Well, now we’ve got Hillary Clinton explicitly claiming, in front of every news camera in the land, that she doesn’t understand what “wiping” a computer means. When can we expect that first story about how Hillary Clinton is an out-of-touch super-rich dilettante who doesn’t have a clue how the rest of us live our lives, New York Times?

Of course everyone knows Clinton is lying, extravagantly and shamelessly. The wiping of her server is a fact of the case established by her own legal team long ago. The people who did the wiping – ironically enough, a company that kept its servers in a bathroom closet at the time – didn’t nuke the Secretary of State’s hard drives because they were lounging around the office on a slow day and decided it would be fun.

The notion that anyone would authorize the destruction of that data without Madame Secretary’s express permission is ludicrous… and it would actually reflect even worse on Clinton, if we indulged her and pretended to believe it. She ran a shop so loose and reckless that staffers felt free to destroy subpoenaed data that included classified and Top Secret documents, kept on the Secretary of State’s personal mail server – a system unprecedented in all of American history – and now she expects us to trust her with the presidency?
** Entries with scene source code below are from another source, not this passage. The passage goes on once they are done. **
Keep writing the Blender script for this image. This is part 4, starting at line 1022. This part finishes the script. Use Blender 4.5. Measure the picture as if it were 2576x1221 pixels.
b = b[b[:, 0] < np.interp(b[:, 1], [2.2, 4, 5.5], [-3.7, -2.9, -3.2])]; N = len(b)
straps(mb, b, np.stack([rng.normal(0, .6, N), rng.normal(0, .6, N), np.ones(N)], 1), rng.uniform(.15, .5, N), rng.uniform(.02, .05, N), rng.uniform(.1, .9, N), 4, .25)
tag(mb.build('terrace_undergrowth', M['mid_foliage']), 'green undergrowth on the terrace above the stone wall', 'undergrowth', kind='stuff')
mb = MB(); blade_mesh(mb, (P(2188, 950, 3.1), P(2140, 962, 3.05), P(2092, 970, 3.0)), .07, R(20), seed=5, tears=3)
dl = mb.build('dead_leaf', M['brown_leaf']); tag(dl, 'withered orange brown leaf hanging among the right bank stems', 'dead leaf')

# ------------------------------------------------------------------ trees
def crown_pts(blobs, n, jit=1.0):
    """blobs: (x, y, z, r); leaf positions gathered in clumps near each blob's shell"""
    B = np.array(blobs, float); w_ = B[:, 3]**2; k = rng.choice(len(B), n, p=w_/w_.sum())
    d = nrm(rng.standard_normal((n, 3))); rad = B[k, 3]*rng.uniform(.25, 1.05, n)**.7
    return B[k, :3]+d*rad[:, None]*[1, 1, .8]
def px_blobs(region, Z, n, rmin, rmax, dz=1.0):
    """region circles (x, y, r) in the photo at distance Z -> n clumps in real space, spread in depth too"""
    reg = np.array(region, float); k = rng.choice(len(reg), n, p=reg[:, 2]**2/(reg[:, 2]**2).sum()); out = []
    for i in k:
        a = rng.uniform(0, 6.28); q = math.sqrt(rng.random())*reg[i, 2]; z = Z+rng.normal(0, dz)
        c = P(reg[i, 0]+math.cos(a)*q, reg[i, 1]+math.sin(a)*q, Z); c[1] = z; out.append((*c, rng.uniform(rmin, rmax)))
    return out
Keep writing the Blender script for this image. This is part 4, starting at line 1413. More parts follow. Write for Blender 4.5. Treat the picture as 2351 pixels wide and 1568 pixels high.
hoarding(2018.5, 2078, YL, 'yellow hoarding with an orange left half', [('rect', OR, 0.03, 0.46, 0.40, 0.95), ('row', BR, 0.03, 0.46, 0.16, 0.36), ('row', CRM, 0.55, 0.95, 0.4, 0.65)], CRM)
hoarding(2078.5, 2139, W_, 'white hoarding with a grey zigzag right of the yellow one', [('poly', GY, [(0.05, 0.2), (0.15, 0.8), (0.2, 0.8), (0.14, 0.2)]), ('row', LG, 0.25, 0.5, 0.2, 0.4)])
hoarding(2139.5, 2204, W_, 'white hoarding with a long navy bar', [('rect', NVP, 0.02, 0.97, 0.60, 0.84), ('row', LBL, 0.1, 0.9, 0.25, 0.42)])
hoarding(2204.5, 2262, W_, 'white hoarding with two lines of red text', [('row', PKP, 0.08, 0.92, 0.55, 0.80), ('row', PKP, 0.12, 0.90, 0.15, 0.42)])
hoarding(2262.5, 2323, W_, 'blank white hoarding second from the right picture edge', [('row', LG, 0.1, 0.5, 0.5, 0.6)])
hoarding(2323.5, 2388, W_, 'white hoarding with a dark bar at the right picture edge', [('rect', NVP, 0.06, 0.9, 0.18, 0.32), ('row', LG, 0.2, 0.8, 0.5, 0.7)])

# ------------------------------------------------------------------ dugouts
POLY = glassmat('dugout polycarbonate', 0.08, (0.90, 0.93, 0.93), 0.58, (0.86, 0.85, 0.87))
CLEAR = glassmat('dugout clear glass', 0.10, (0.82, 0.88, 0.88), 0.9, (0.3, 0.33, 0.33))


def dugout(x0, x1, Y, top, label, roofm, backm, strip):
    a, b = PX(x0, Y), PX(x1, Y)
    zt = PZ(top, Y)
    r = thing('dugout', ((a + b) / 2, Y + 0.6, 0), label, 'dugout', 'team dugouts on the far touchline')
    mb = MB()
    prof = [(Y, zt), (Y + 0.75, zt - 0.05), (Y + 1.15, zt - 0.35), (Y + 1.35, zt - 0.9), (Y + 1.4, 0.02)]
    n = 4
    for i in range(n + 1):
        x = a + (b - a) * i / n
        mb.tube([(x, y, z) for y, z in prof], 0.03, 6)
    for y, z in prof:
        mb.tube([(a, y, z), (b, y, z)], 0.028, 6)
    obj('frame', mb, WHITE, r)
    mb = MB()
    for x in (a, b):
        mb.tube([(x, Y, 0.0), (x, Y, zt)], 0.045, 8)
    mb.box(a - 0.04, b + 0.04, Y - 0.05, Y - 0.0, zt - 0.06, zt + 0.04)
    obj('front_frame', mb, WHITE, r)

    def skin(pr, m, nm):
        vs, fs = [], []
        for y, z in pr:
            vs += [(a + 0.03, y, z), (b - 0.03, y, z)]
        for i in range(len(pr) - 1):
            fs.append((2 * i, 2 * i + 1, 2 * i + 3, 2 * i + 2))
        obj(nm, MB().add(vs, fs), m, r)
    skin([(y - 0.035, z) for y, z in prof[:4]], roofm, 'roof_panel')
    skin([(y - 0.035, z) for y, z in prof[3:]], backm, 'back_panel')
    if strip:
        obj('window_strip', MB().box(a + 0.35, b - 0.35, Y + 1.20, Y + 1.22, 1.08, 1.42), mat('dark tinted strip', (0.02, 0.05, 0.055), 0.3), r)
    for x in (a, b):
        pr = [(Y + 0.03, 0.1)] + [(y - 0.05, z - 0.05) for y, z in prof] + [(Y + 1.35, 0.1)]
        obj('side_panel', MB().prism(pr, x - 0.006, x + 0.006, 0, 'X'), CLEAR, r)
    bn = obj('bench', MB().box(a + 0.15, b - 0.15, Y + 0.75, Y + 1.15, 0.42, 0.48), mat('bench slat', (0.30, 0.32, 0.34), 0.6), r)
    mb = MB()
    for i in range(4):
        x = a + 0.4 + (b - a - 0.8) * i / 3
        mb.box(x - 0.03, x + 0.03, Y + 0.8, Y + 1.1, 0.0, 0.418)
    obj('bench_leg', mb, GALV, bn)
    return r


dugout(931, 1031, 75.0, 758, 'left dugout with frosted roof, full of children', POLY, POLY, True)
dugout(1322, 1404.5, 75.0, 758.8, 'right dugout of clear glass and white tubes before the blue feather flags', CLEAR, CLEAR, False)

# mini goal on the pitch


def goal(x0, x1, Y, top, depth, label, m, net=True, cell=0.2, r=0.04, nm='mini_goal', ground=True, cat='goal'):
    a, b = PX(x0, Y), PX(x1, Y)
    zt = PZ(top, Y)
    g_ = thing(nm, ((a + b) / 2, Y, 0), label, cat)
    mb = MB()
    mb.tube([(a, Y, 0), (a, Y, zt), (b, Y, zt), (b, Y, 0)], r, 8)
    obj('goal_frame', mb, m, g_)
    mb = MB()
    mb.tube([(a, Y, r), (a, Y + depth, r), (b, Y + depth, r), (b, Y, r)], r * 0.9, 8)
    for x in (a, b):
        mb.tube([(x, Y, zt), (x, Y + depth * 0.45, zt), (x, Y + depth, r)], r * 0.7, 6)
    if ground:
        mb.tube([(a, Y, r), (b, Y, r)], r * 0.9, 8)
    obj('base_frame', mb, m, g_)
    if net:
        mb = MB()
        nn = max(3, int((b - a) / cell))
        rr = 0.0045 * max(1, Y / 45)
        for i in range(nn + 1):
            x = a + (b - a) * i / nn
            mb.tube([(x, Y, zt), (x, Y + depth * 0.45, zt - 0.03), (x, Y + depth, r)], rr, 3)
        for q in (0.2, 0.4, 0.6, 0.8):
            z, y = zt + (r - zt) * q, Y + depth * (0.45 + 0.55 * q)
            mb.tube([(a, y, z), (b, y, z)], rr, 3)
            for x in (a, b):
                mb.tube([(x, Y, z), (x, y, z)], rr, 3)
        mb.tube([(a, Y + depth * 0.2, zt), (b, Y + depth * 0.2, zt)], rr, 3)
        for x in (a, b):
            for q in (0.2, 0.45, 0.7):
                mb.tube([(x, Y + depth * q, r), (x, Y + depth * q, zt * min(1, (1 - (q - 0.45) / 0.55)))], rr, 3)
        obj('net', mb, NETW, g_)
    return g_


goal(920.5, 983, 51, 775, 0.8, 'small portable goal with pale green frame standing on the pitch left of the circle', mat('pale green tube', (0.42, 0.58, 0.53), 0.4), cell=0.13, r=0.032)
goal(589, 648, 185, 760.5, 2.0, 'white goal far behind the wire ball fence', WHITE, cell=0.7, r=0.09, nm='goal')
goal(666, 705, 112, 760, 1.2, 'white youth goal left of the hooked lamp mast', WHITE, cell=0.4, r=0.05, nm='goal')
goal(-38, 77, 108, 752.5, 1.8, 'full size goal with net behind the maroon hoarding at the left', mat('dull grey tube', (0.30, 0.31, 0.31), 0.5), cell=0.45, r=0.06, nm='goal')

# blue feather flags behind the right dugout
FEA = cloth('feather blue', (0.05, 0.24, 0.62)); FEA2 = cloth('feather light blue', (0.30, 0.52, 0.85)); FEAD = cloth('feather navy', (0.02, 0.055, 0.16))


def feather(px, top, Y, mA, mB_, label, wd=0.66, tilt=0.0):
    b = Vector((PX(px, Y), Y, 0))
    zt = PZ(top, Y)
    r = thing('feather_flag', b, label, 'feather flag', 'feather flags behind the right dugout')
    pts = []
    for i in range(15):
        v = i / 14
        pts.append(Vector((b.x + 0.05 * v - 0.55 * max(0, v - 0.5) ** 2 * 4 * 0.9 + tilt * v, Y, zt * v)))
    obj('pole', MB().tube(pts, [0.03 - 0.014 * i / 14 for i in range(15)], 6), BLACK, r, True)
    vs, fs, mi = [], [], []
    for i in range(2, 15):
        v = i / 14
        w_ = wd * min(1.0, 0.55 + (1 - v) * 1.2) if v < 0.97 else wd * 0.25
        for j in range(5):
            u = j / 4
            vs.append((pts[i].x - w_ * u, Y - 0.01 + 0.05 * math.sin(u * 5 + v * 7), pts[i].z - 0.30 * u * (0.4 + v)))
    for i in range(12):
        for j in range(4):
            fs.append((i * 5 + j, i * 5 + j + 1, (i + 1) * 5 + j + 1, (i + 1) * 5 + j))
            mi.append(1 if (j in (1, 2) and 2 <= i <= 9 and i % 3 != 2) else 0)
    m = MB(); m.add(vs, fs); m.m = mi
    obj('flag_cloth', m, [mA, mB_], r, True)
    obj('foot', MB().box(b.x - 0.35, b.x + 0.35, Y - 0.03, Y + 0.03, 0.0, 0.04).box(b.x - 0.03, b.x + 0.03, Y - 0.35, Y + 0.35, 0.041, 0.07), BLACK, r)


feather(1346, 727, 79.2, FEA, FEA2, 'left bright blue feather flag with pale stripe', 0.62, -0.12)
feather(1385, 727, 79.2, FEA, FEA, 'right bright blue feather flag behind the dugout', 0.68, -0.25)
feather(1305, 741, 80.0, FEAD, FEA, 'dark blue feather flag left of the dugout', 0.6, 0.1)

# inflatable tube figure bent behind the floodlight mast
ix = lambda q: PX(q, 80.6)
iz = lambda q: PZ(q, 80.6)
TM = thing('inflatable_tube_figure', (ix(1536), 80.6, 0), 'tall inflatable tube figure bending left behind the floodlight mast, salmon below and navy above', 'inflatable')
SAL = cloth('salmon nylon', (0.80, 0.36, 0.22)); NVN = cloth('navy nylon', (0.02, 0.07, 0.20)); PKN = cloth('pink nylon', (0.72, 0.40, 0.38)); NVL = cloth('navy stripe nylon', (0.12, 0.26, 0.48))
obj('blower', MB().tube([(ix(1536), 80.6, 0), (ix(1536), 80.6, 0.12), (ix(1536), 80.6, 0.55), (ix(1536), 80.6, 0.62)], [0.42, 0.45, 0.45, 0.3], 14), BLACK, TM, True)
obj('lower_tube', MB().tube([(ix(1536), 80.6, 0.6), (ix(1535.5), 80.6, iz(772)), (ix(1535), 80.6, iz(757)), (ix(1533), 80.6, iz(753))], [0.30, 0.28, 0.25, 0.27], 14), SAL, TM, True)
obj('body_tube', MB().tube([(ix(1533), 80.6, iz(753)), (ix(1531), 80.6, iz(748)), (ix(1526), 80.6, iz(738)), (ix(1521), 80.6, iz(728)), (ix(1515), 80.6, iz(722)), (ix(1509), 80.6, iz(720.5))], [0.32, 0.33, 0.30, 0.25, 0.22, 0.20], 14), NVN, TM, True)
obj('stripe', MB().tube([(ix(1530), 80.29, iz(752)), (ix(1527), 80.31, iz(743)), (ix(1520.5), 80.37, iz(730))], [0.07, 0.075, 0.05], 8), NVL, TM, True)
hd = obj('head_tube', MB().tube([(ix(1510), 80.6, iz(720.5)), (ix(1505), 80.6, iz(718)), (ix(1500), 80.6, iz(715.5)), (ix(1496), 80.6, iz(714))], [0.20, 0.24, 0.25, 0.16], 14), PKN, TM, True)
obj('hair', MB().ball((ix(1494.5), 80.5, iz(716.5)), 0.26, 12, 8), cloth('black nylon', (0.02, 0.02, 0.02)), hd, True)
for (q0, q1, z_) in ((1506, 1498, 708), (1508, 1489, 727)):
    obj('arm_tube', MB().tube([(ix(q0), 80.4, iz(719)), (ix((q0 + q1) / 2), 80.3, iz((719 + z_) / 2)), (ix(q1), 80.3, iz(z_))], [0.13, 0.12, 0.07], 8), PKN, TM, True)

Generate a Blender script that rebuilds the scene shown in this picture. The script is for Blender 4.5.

Also, Clinton repeatedly stated in her very first press conference on the email scandal – the one where she laughably claimed to have created her shadow server because she though it was inconvenient to carry two cell phones – that she had erased everything on her server, after deciding which emails she thought were “official” and should be handed over to the State Department, courts, and Congress. It was big news in March when House Benghazi Committee Chairman Trey Gowdy (R-SC) announced Clinton’s lawyers had informed him her server, which Gowdy wanted an independent tech team to examine, had been “wiped clean,” using those very words.

Hillary Clinton is pretending she can’t remember her own words of not six months ago, and asking us to believe she’s completely unaware of headline-news developments in her own story, despite having a huge retinue of personal assistants and campaign operatives to keep her updated on such news. And she thinks people will respond by judging her fit to hold the Oval Office?

No thanks, Mrs. Clinton, we’ve just barely survived eight years of a guy who claims to be ignorant about everything his mega-government does, until he sees it discussed on TV news the next day. We’re not going to downgrade even further to someone who claims she doesn’t even watch TV news.

Doubtless what Clinton thinks she’s doing is positioning herself above the story, a haughty queen looking down from on high as grubby peasants squabble over matters long since discarded from her busy mind. That’s the last image Hillary Rodham Clinton should be projecting. It didn’t work when she tried to dump jokes about Snapchat being wonderful because it automatically deletes posts over the weekend, either. If we see items in the political papers soon about staff shakeups in the Clinton campaign, we’ll know which of her advisers came up with this ill-fated arrogance strategy.

After her Las Vegas “Orange Is the New Black” disaster, Clinton doesn’t look haughty or arrogant – she looks like an absolute buffoon, and it’s going to achieve a deadly level of pop-culture penetration. Those photos of her, and the unforgettable jackass quality of her “wipe my server with a cloth” line, are just too rich. They’ll capture the attention of people who weren’t following the server story, or most other political news. Those who began paying attention when the game-changing words “Top Secret” were uttered will smell blood in the water. Even disengaged news consumers grasp that politicians don’t normally try to make themselves look stupid, especially when they’re slipping badly in both primary and general-election polls.

Also, Hillary’s spin strategy is intrinsically insulting to her own supporters – she’s treating them like easily-herded livestock who can make themselves believe the alleged Smartest Woman in the World, the former Secretary of State, doesn’t know how computers work, and isn’t entirely certain what “classified” or “Top Secret” mean. That’s going to alienate even some of her bedrock supporters… as their further-left friends invite them to Bernie Sanders rallies, assuring them Bernie won’t treat them like brain-dead props in Spin Theater.

There’s an old saying in politics about the cover-up being worse than the crime. In Clinton’s case, the spin might be even worse than the cover-up. What does it tell you about the severity of this email scandal that she’s willing to burn her last gasp at the presidency to ashes, for merely the flimsiest layer of protection? She’s still pushing the silly, carefully-parsed line about how the emails weren’t marked as classified or Top Secret, which doesn’t actually matter under federal law, and doesn’t reflect very well on her competence as Secretary of State… but it does continue the process of setting up one of her aides to take the fall.

At this point, that’s so important to Hillary Clinton that she’s willing to act like a clown in front of news cameras, and then storm away in a huff when her act did not instantly satisfy a media that really doesn’t want to ask her tough questions.  It says a lot about the utter contempt she feels for Democrat voters that she thinks she can still run a viable presidential candidacy after making herself look this bad.